Kathrin Ziegler
Evolution occurs in almost every field, including investing. With rates at historically low levels for most of the last decade, and many investors seeking consistent and substantive income, there have been a variety of new exchange-traded funds on the market focused on providing stable dividends.
An increasingly more common form of income investment is covered call funds. One income-based ETF that recently came to market focused is the Roundhill Innovation-100 0DTE Covered Call Strategy ETF (BATS:QDTE).
QDTE has offered investors total returns of 8.19% over the last 5 months since the fund's inception, while the S&P 500 (SPY) has offered investors total returns of 9.89%.
Today, I am initiating coverage of the Roundhill Innovation-100 0DTE Covered Call Strategy with a buy rating. This fund has offered investors significant income since the ETF's inception in March 2024, and the exchange-traded fund also had only a minimal net asset decline.
QDTE has an expense ratio of .95%, $271.64 million in assets under management, and a forward yield of 16.4%. The fund uses synthetic call spreads that involve buying and selling Nasdaq 100 call options to take a net long position, this exchange-traded fund does not own actual shares. The ETF sells weekly call options to make weekly payouts. The fund also invests money from selling calls in treasury and fixed-income instruments to generate additional income.
A List of QDTE's Holdings (Seeking Alpha)
QDTE has paid out impressive income since the fund's inception in March nearly 16%, but the fund's monthly payments vary significantly because these payouts depend heavily on the implied volatility premiums in the weekly call options the ETF sells.
A List of QDTE's Weekly Payouts (Roundhill Investments)
QDTE's weekly payouts have ranged from $.09 a share to $.57 a share in just the 6 months this ETF has been on the market.
The fund's monthly payouts are taxed as 1099 income and the IRS views them in part as a return on capital that impacts an investor's cost basis for tax purposes when the asset is sold.
Many of the best-performing covered call funds such as the JPMorgan Equity Premium Income ETF (JEPI) sell out-of-the-money calls.
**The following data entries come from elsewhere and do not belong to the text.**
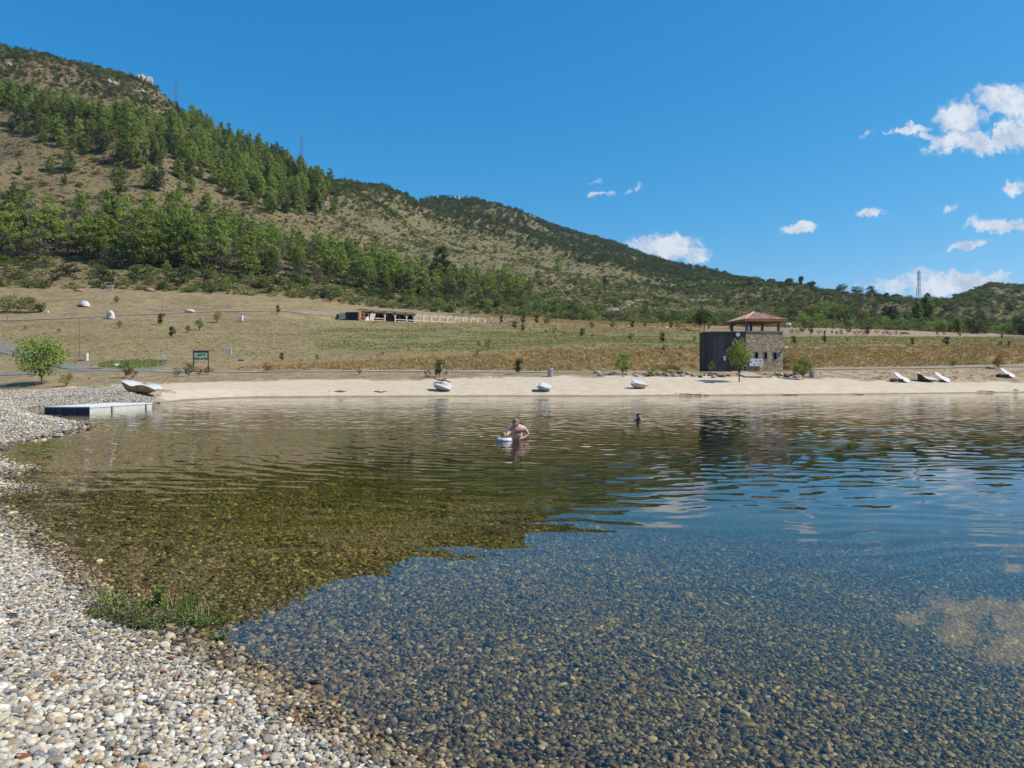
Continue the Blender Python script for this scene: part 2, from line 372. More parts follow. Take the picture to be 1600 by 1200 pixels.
# attribute weights
X1, Y1 = V[:, 0], V[:, 1]; SD1 = np.append(SD, 2.); Z1 = V[:, 2]
r1 = np.hypot(X1, Y1); a1_ = np.arctan2(X1, np.maximum(Y1, 1e-6)); a1_ = np.where(Y1 <= 0, np.sign(X1)*1.55, a1_)
pxv = np.clip(800+F*np.tan(np.clip(a1_, -1.2, 1.2)), -400, 2000)
def fr(k): return np.interp(pxv, _px, _r[k+1])      # radius of a feature line
jn = (fbm(X1/2.5, Y1/2.5, 41, 3)-.5); jb = (fbm(X1/9, Y1/9, 43, 3)-.5)
R1, R2, R3, R4, R5 = fr(1), fr(2), fr(3), fr(4), fr(5)
# pebbles on the left shore and round the camera; sand along the far shore
xs = 262-800
edge_px = np.interp(r1, [0, 50, 56, 62, 80], [5000, 5000, 310, 235, 150])
peb = sstep(edge_px+jn*60-pxv, -12, 12)*(1-sstep(r1-R1, -2.2+jn[:]*0, .2))
peb = np.where(r1 < 45, 1.0, peb)
peb = np.where((pxv > 300) & (r1 > 40), 0, peb)
sand = (1-sstep(r1+jn*5-R1, -.6, .8))*(1-peb)
tan_fringe = (pxv < 330)*(sstep(r1-R1, -3, -1.5))*(1-sstep(r1+jn*6-R1, 3, 8))
bankw = sstep(r1+jb*4, R2+1.5, R2+4)*(1-sstep(r1+jb*16, R3-1, R3+7))*sstep(pxv, 330, 470)
bankw = np.maximum(bankw, .55*sstep(r1+jb*8, R4+12, R4+24)*(1-sstep(r1, R5-25, R5-6))*sstep(pxv, 560, 760)*(1-sstep(pxv, 1150, 1260)))
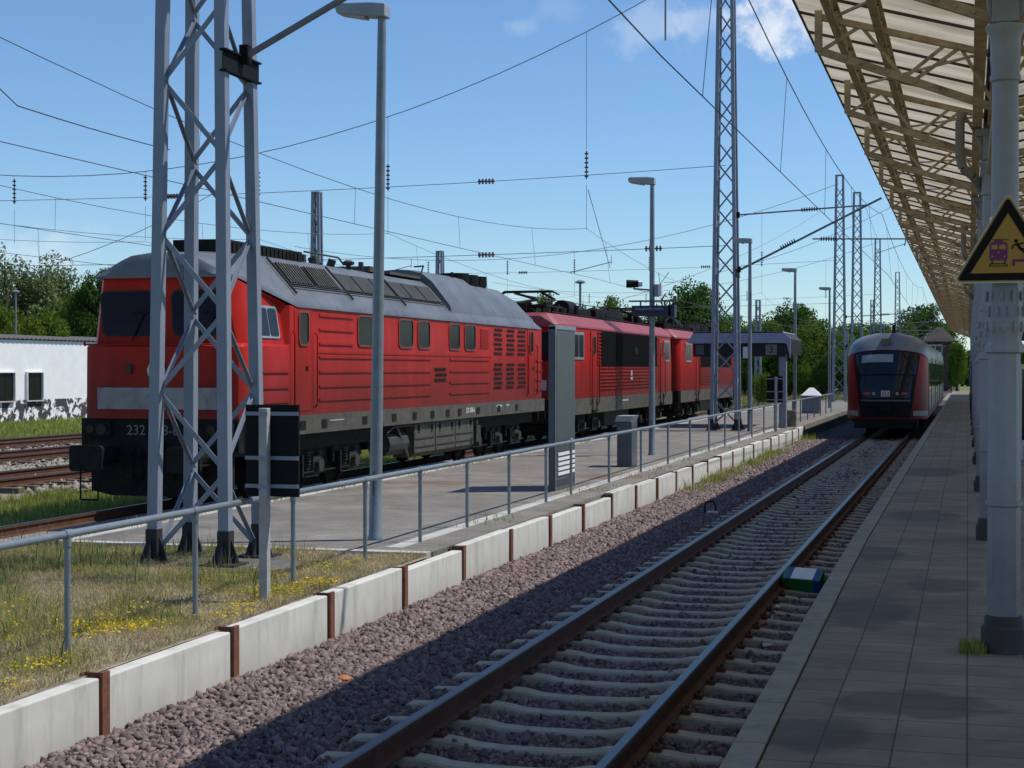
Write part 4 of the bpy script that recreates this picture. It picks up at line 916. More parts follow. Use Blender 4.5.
    def hoodsec(d): return [(max(0, x), z - d * (z - 3.5) / 1.2) for x, z in hood]
    q = MB(); vs = []; ss = [(11.75, .02), (12.2, .0), (15.0, .0), (15.1, .12), (18.2, .14), (19.2, .40)]; n = 11
    for yy, d in ss:
        h = hoodsec(d); full = h + [(-a, c) for a, c in h[-2::-1]]; vs += [(a, yy, c) for a, c in full]
    q.add(vs, [(i * n + j, i * n + j + 1, (i + 1) * n + j + 1, (i + 1) * n + j) for i in range(len(ss) - 1) for j in range(n - 1)] + [tuple(range(n))]); q.build('roof_hood', m_grey, root, smooth=True)
    for yy in (15.35, 16.15, 16.95):
        q = MB(); q.lathe((.28, yy, 4.50), [(.36, 0), (.36, .28), (.32, .28), (.32, .2)], 18); q.build('fan_shroud', m_blackp, root)
    q = MB(); q.path([(.6, 11.75, 4.6), (.6, 11.9, 4.76), (.3, 12.1, 4.76)], .02, 5); q.tube((.5, 14.4, 4.6), (.5, 14.4, 4.76), .04, 6); q.build('lifting_lug', m_black, root)
    q = MB(); q.box(-.6, .6, 9.6, 11.7, 4.44, 4.50); q.box(-.5, .5, 8.6, 9.3, 4.44, 4.56); q.build('walkway', m_sill, root)
    bogie(root, 3.9, 3, 1.85); bogie(root, 16.0, 3, 1.85)
    text('side_number', '232 608-6', .17, (W + .022, 12.75, 1.34), (R(90), 0, R(90)), m_white, root)
    q = MB(); q.box(W + .01, W + .018, 15.0, 15.5, 1.36, 1.42); q.box(W + .01, W + .018, 3.9, 4.6, 1.36, 1.38); q.box(W + .01, W + .018, 15.9, 16.2, 1.38, 1.42); q.build('side_inscription', m_dwhite, root)
    for x in (-.875, .875):
        q = MB(); q.tube((x, L, 1.02), (x, L + .45, 1.02), .11, 12); q.prism(rounded(x - .3, x + .3, .85, 1.20, .06), 'y', L + .45, L + .52); q.build('buffer', m_black, root)
    return root
big_loco((-12.975, 24.35, 0))

# ------------------------------------------------------------------ electric locomotives
def small_loco(loc, label):
    L = 18.5; W = 1.475
    root = thing('electric_locomotive', label, 'locomotive', loc, group='pair of red electric locomotives behind the big one')
    b = MB(); pr = [(W, 1.42), (W, 3.62), (-W, 3.62), (-W, 1.42)]
    pts = [(W, 1.42), (W, 2.6), (W - .02, 3.60)]
    ys = [(0, .22, .06), (.12, .06, .02), (.3, 0, 0), (L - .3, 0, 0), (L - .12, .06, .02), (L, .22, .06)]
    vs = []
    for y, ins, dz in ys:
        yy = y
        h = [(x - ins, z - (0 if k else 0)) for k, (x, z) in enumerate(pts)]
        vs += [(x, yy + (.12 if (y < 1 and k == 2) else (-.12 if y > 1 and k == 2 else 0)), z) for k, (x, z) in enumerate(h)] + [(-x, yy + (.12 if (y < 1 and k == 2) else (-.12 if y > 1 and k == 2 else 0)), z) for k, (x, z) in list(enumerate(h))[::-1]]
    n = 6
    b.add(vs, [(i * n + j, i * n + j + 1, (i + 1) * n + j + 1, (i + 1) * n + j) for i in range(len(ys) - 1) for j in range(n - 1)] + [tuple(range(n)), tuple((len(ys) - 1) * n + q for q in range(n))])
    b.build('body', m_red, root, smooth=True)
    r = MB(); rp = [(W + .01, 3.60), (W - .01, 3.66), (W - .40, 3.98), (W - .5, 4.0)]
    vs = []; ss = [(-.12, .2, -.1), (.02, .08, 0), (.25, 0, 0), (L - .25, 0, 0), (L - .02, .08, 0), (L + .12, .2, -.1)]
    for y, ins, dz in ss:
        h = [(x - ins, z + dz * (1 if k > 1 else .2)) for k, (x, z) in enumerate(rp)]; vs += [(x, y, z) for x, z in h] + [(-x, y, z) for x, z in h[::-1]]
    n = 8
    r.add(vs, [(i * n + j, i * n + j + 1, (i + 1) * n + j + 1, (i + 1) * n + j) for i in range(len(ss) - 1) for j in range(n - 1)] + [tuple(range(n)), tuple((len(ss) - 1) * n + q for q in range(n))]); r.build('roof', m_pink, root)
    s_ = MB(); s_.box(-W - .012, W + .012, .12, L - .12, .93, 1.42); s_.build('sill', m_sill, root); s_ = MB(); s_.box(-1.4, 1.4, .02, .14, .7, 1.42); s_.build('buffer_beam', m_black, root); s_ = MB(); s_.box(-1.4, 1.4, L - .14, L - .02, .7, 1.42); s_.build('buffer_beam', m_black, root)
    for y0, y1 in ((-.55, .1), (L - .1, L + .55)):
        for x in (-.875, .875):
            q = MB(); q.tube((x, y0, 1.02), (x, y1, 1.02), .1, 10); e = y0 if y0 < 0 else y1; q.tube((x, e - .03, 1.02), (x, e + .03, 1.02), .24, 12); q.build('buffer', m_black, root)
    for (yf, s2) in ((0, -1), (L, 1)):
        for x0, x1 in ((-1.12, -.08), (.08, 1.12)):
            g = MB(); P = rounded(x0, x1, 2.55, 3.42, .08); g.add([(x, yf + s2 * (.012 - .12 * max(0, (z - 2.6)) + .0), z) for x, z in P], [tuple(range(len(P)))]); w_ = g.build('windscreen', m_glass, root, fix=False)
        g = MB(); g.box(-1.0, 1.0, yf - .02 if s2 < 0 else yf, yf if s2 < 0 else yf + .02, 1.7, 2.0); g.build('light_band', m_dwhite, root)
    for s in (1, -1):
        x = s * W
        for a, c in ((1.35, 2.75), (L - 1.9, L - .75)):
            fr = MB(); fr.prism(rounded(a, c, 2.62, 3.46, .05), 'x', x - s * .01, x + s * .022); w_ = fr.build('cab_window', m_alu, root)
            md = (a + c) / 2
            for e0, e1 in ((a + .09, md - .04), (md + .04, c - .09)):
                g = MB(); g.prism(rounded(e0, e1, 2.70, 3.38, .03), 'x', x + s * .02, x + s * .027); g.build('pane', m_glassdull, w_)
        for a in (3.75, L - 3.0):
            d = MB(); d.prism(rounded(a, a + .85, 1.45, 3.55, .04), 'x', x - s * .01, x + s * .012); dd = d.build('door', m_red, root); sidewin(dd, x + s * .012, a + .25, a + .6, 2.8, 3.35, s=s, r=.05, fr=.02)
            for yy in (a - .1, a + .95):
                h = MB(); h.path([(x + s * .02, yy, 1.2), (x + s * .08, yy, 1.3), (x + s * .08, yy, 2.9), (x + s * .02, yy, 3.0)], .018, 6); h.build('handrail', m_redrib, root)
            h = MB(); h.path([(x + s * .05, a + .1, 1.4), (x + s * .05, a + .1, .75), (x + s * .05, a + .7, .75), (x + s * .05, a + .7, 1.4)], .02, 5); h.box(min(x, x + s * .12), max(x, x + s * .12), a + .1, a + .7, 1.0, 1.03); h.build('step', m_black, root)
        g = MB(); g.box(min(x, x + s * .02), max(x, x + s * .02), 5.2, L - 3.5, 2.42, 3.56); g.build('louvre_band', m_blackp if 0 else M('dark_louvres', (.008, .008, .007), .9, spec=.03) if 'dark_louvres' not in bpy.data.materials else bpy.data.materials['dark_louvres'], root)
        rb = MB()
        for k in range(7): rb.box(min(x, x + s * .03), max(x, x + s * .03), 4.95, L - 3.35, 1.66 + k * .115, 1.70 + k * .115)
        for k in range(10): rb.box(min(x, x + s * .03), max(x, x + s * .03), 4.7, 5.15, 2.46 + k * .115, 2.5 + k * .115); rb.box(min(x, x + s * .03), max(x, x + s * .03), L - 3.45, L - 3.2, 2.46 + k * .115, 2.5 + k * .115)
        rb.build('rib_mouldings', m_redrib, root)
        g = MB(); g.box(min(x, x + s * .04), max(x, x + s * .04), 10.6, 11.2, 2.85, 3.1); g.build('hatch', m_black, root)
    q = MB(); q.box(W + .03, W + .036, 9.9, 10.25, 1.95, 2.05); q.box(W + .03, W + .036, 9.95, 10.2, 2.1, 2.28); q.box(W + .012, W + .018, 8.6, 9.6, 1.22, 1.28); q.build('side_inscription', m_dwhite, root)
    # roof equipment: folded pantographs, tanks, ladders
    for yc, sg in ((2.6, 1), (L - 3.2, -1)):
        q = MB()
        for xx in (-.55, .55):
            q.tube((xx, yc - 1.2, 4.25), (xx, yc + 1.2, 4.25), .05, 6); q.tube((xx, yc - 1.1 * sg, 4.32), (xx * .5, yc + 1.2 * sg, 4.55), .05, 6); q.tube((xx * .5, yc + 1.2 * sg, 4.55), (xx * .8, yc - .9 * sg, 4.66), .042, 6)
        for k in (-1, 0, 1): q.tube((-.75, yc - .9 * sg + k * .13, 4.70), (.75, yc - .9 * sg + k * .13, 4.70), .038, 6); q.tube((-.6, yc + k * 1.1, 4.27), (.6, yc + k * 1.1, 4.27), .045, 6)
        for xx in (-.75, .75):
            for k in (-1, 0, 1): q.tube((xx, yc - .9 * sg + k * .13, 4.70), (xx * 1.25, yc - .9 * sg + k * .13, 4.60), .02, 6)
        q.build('pantograph', m_black, root)
        for xx in (-.6, .6):
            for yy in (yc - 1.0, yc + 1.0, yc):
                q = MB()
                for k in range(4): q.tube((xx, yy, 4.0 + k * .07), (xx, yy, 4.04 + k * .07), .12, 8)
                q.tube((xx, yy, 3.98), (xx, yy, 4.25), .04, 6); q.build('insulator', m_ins, root)
    q = MB(); q.tube((0.1, 5.4, 4.32), (.1, 6.6, 4.32), .28, 14); q.build('air_tank', m_blackp, root)
    q = MB(); q.tube((.1, 6.6, 4.32), (.1, 6.75, 4.32), .26, 14); q.build('tank_cap', m_mast, root)
    q = MB(); q.prism([(8.0, 4.0), (8.6, 4.4), (11.6, 4.4), (12.2, 4.0)], 'x', -.8, .8); q.build('resistor_box', m_black, root)
    q = MB()
    for k in range(12): q.tube((.86, 8.4 + k * .28, 4.02), (.74, 8.5 + k * .28, 4.38), .02, 4)
    q.build('box_louvres', m_sill, root)
    q = MB()
    for k in range(90): xx, yy = random.uniform(-.8, .8), random.uniform(1.2, L - 1.0); q.tube((xx, yy, 3.98), (xx, yy + random.uniform(-.3, .3), 4.15 + random.uniform(0, .35)), random.uniform(.04, .12), 7)
    for xx in (-.9, .9): q.tube((xx, 1, 4.05), (xx, L - 1, 4.05), .02, 5)
    q.tube((-.2, .8, 4.6), (.2, L - 1, 4.55), .015, 5); q.build('roof_fittings', m_black, root)
    bogie(root, 3.7, 3, 2.0); bogie(root, L - 3.7, 3, 2.0)
    q = MB(); q.box(-1.15, 1.15, 7.2, L - 7.2, .4, .9); q.build('ballast_box', m_gear, root)
    return root
small_loco((-12.975, 46.3, 0), 'faded red electric locomotive with dark louvre band, middle one of three, behind the stele')
small_loco((-12.975, 66.6, 0), 'faded red electric locomotive farthest back, behind the second mast and the shelter')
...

This strategy minimizes the decline in net asset value by allowing the investor to take part more in the upside of the investment. While QDTE has seen the net asset value decline 7.79% since March when the ETF came to market, the Nasdaq 100 has been more volatile during this time period, and the fund's total returns have still been solid. Covered call funds perform best when volatility levels are elevated, but not so high as to put the principal at risk. The Nasdaq 100 is a well-diversified index of large-cap companies, this investment has minimal risk of significant loss to principal.
All investments have risks, and the Nasdaq 100 has performed well since this fund's inception in March of this year, the fund carries added risks in a downturn because the covered call strategy QDTE caps upside potential while leaving unlimited downside risks. This ETF would likely see additional net asset value decline in a down market. This fund's options strategy also focuses primarily on weekly options that are taxed at higher levels, so investors not holding this investment in tax-deferred accounts face some additional challenges as well.
The current market conditions are ideal for a covered-call fund such as QDTE. Even though corporate earnings remain solid, there are signs the economy is slowing, and geopolitical uncertainty as well as volatility surrounding the upcoming presidential race exists as well. QDTE should be able to consistently generate substantive levels of income from the fund's option strategy moving forward.